:: Task details ::
Below are the records. List every line holding the word "Blender".

:: Material shown ::
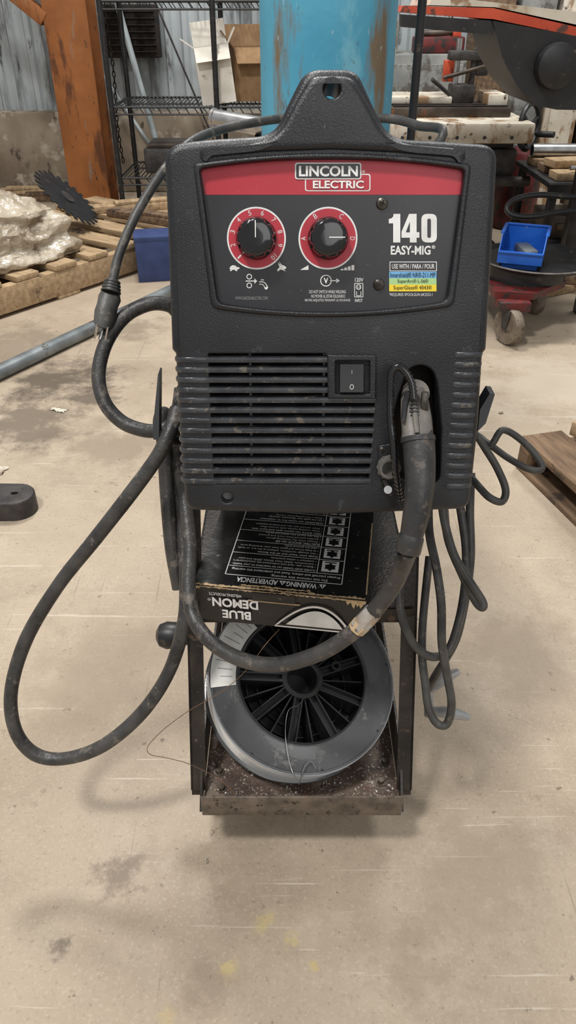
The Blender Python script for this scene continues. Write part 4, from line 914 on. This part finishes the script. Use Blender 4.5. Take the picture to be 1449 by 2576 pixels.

==

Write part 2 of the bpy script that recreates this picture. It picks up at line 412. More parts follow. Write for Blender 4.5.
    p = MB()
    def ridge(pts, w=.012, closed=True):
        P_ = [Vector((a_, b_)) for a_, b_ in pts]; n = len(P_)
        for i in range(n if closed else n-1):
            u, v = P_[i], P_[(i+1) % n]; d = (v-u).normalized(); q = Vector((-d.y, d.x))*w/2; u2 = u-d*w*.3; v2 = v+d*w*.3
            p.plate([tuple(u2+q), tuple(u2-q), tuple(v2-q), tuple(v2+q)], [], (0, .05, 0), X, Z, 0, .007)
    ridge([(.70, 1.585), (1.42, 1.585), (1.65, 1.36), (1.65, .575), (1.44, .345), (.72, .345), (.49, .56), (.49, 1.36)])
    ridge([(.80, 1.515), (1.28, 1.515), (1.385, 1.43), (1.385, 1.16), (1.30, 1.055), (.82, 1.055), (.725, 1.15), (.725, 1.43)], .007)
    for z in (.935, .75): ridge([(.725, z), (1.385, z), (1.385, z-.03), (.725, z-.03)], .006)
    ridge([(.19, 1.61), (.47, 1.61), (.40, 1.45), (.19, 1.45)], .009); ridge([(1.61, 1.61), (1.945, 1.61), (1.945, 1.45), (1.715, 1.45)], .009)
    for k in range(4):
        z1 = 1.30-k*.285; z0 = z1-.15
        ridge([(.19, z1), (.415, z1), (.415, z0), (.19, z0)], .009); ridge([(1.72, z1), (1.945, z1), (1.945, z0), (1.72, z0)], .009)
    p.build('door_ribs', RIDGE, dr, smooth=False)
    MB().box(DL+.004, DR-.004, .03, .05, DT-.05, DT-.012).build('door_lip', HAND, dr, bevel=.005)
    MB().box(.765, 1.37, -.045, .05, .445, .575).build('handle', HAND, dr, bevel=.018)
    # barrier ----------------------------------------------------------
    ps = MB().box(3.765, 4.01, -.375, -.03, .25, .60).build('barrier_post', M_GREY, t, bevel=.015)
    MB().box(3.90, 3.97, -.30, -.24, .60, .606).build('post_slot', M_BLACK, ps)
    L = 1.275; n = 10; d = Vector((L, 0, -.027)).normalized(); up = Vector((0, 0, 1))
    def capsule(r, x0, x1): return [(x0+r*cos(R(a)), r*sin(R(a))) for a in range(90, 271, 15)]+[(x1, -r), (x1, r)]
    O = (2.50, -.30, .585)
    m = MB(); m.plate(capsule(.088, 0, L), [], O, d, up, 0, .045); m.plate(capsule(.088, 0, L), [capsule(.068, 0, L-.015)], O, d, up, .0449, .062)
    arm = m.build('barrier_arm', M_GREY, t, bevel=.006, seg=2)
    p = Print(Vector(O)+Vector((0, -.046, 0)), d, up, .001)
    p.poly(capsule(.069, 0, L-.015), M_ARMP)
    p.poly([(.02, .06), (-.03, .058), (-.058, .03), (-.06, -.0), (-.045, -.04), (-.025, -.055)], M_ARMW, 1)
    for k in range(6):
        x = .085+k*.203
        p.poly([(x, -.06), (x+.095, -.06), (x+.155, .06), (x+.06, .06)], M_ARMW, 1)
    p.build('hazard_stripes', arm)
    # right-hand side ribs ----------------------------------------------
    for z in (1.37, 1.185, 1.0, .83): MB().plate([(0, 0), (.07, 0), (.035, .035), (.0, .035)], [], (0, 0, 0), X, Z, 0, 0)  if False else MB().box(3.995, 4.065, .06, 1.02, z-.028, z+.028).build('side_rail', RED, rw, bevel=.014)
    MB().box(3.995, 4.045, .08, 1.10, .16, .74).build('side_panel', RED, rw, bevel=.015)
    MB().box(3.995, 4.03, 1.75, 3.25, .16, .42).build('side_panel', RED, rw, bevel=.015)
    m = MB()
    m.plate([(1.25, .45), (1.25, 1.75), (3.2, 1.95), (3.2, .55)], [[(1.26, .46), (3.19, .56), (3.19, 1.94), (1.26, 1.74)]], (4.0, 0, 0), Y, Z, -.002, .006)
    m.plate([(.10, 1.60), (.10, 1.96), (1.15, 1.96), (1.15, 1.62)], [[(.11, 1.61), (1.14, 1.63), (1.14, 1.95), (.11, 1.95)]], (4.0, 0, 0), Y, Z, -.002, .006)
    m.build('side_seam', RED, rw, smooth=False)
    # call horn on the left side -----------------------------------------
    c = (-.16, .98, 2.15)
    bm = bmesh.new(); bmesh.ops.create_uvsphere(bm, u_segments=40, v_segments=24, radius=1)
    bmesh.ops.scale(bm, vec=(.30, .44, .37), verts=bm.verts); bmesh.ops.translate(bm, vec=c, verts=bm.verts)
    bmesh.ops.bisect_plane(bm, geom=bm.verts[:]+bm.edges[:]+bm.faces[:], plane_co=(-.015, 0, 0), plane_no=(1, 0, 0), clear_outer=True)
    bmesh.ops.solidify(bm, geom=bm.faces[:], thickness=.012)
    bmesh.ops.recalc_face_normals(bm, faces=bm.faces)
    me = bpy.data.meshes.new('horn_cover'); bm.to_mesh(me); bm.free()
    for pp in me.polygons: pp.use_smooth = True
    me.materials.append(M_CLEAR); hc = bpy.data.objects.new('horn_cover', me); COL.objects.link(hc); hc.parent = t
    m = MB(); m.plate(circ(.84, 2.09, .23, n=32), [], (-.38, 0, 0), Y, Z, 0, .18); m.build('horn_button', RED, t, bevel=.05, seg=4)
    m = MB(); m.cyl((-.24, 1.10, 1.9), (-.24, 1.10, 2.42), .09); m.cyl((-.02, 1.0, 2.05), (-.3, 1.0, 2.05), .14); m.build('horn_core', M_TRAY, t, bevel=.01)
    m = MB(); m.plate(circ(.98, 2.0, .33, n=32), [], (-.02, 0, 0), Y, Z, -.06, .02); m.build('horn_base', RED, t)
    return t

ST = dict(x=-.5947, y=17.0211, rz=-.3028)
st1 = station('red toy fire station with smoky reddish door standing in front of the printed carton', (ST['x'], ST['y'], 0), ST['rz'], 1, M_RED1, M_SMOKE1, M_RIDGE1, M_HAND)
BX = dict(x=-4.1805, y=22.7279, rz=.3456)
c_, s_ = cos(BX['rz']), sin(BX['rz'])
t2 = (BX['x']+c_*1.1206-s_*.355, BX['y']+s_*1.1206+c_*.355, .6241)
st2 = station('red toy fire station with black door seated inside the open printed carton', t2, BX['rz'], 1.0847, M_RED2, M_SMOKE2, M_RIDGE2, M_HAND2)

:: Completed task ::
The Blender Python script for this scene continues. Write part 4, from line 914 on. This part finishes the script. Use Blender 4.5. Take the picture to be 1449 by 2576 pixels.
Write part 2 of the bpy script that recreates this picture. It picks up at line 412. More parts follow. Write for Blender 4.5.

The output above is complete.